The files revealing this cover-up were recently discovered in the papers of astronomer Olin J. Eggen after his death in 1998. Eggen had custody of the original file that described the Adams debacle. The Royal Greenwich Observatory's "Neptune File" was published two months after the discovery of the new planet. And just like today's "X-Files," the truth is out there!

Speaking of the nighttime heavens, check out the Moon dancing by the planet Jupiter on May 8. Jupiter is the largest planet in our solar system, and has been a bright object high in the southwest-west sky in the evening. The Moon is full on May 15, known as the Full Flower Moon or the Full Corn-Planting Moon. The Sioux Indians of the Northern Plains called the May full moon the "moon when the ponies shed."
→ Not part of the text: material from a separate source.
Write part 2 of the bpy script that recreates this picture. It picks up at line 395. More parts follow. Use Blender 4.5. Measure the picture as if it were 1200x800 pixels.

This month the full moon will be in total eclipse on the night of May 15. That means the shadow of the Earth will pass across the sunlit face of the Moon, turning it a dark shade of red. Why red? As the Sun's light passes around the Earth on its way to the Moon, some of that light is refracted, or bent, by the Earth's atmosphere. The longest wavelength of light, red, survives the journey and splashes on the Moon's surface.